What are “date of death” appraisals?

Settling an estate is one of those things that many of us don’t know much about until we actually experience personally. If you are in a situation where a loved one has passed or you recently inherited a property, I hope this information will help give you some insight into the process of estate planning as it pertains to real estate appraisals. 

How it Works: When an estate has a transfer of ownership due to death or inheritance, it is very common for a real estate appraisal to be needed for tax purposes. Typically a family member or heir chooses an appraiser for the job at hand, or an attorney or accountant will order the appraisal.

Estate or probate appraisals are commonly ordered between 2-6 months of the death of a loved one (or inheritance of property). Sometimes the appraisal is ordered right away within two weeks, while other times there is a much more substantial time period.

Retrospective Value: In estate planning situations it is common for the appraiser to perform a ”retrospective appraisal”, meaning that even though the property might be inspected today, it isn’t valued off of today’s date, but instead based upon a previous date (usually the date of death of the owner of the property, hence the term “date of death” appraisal). For example, if an owner of a property passed away on October 12, 2010 and the current date is March 23, 2011, the appraiser would inspect the property today, but the value conclusion would be based on what the market was doing on October 12, 2010. For example, the two estate appraisals on my desk right now were inspected very recently and their respective value dates are 4-6 months ago.  

Other Types of Value: In addition to needing a retrospective value during the estate planning or probate process, sometimes the ordering party will also request a current “as is” market value or value based upon the date the title transferred from the deceased to the heir (if the transfer was after the date of death).  In these cases there are really two appraisals being done since there are two separate values issued. Most of the time only one appraisal is needed though, but every situation is unique and it all depends on the particular needs of the estate. 

The Good News: If you are in a situation like this or expect to be soon, take assurance that the type of value is not something you have to spend time worrying about. There is no cause for alarm or worry at all. A good attorney or accountant can help direct you toward the type of value needed for your estate, and a company like mine already knows what questions to ask you. Your circumstances may be very difficult understandably, so the hope is that at least the professionals around you can help to smooth over some of the details like this so you don’t have to think too much about them. 

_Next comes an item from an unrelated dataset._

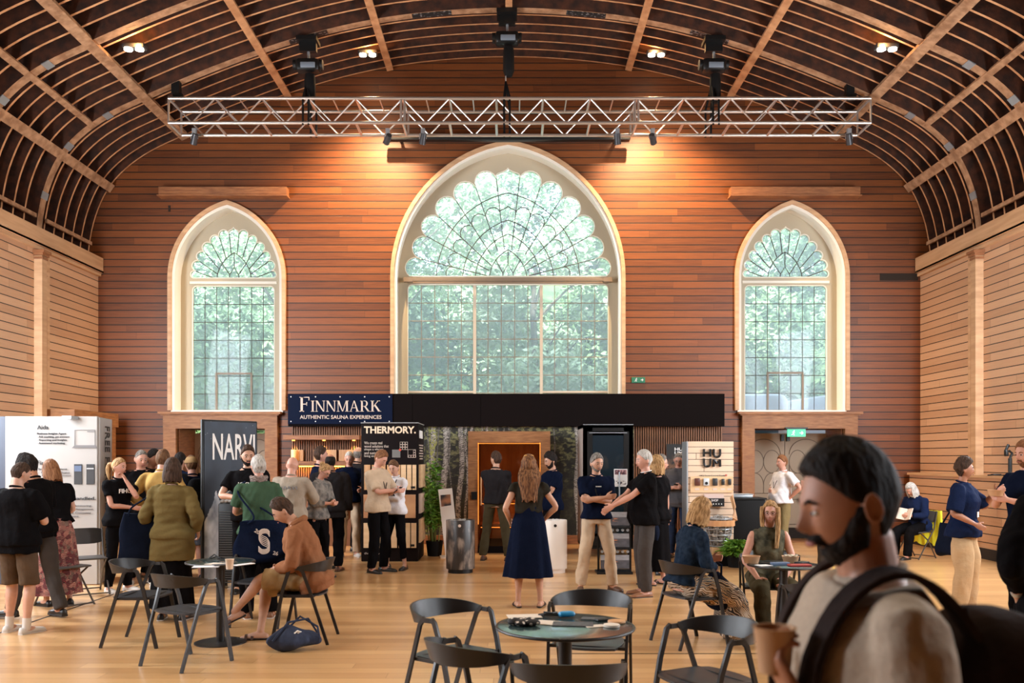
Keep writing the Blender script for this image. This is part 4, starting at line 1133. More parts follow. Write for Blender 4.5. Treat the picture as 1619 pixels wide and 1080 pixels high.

If you have any questions about the estate or probate process in the Greater Sacramento Region, feel free to contact me at 916.595.3735, ryan@LundquistCompany.com or visit our appraisal or estate settlement website.


  1. says

    Ryan – one of the best posts I’ve seen on this topic! Your writing style makes the information very accessible, which is what consumers need when they’re looking for appraisal information!

  2. says

    I would also suggest that you:

    1. Address the alternate date which can be used in declining markets.

    2. Give your appraiser plenty of time I suggest one month. Appraisers have a tendency to get busy around tax time.

    3. Make sure the appraiser is an IRS Qualified Appraiser.

    4. Check for the IRS Certificatin in the Report

    Commercial Appraiser

    • says

      Thanks for the tips. If you notice, I mentioned the Alternative Valuation Date at the bottom of the article. I agree with you that it’s important to keep this in mind. I think you’re right that having more time is always better where possible. I find many owners or heirs are not in a rush, but sometimes they are.

      For any onlookers, I have a Date of Death appraisal on my desk today, so they’re not always done during tax time. It all depends on when the heir or co-owner orders the appraisal. Sometimes it’s a matter of weeks or months after the death of the owner, but other times it can be much longer. I had an owner contact me recently with a need for a valuation for 1991. Apparently her situation fell through the cracks, so she may be needing a much older retrospective appraisal.

      • says

        Opps, I responded to this comment in my wordpress dashboard. I should’ve looked at which article you commented on as I assumed you were commenting on one I wrote today on “Date of Death”. My mistake. I didn’t mention Alternative Valuation in this one, but I have other articles that mention the importance of it.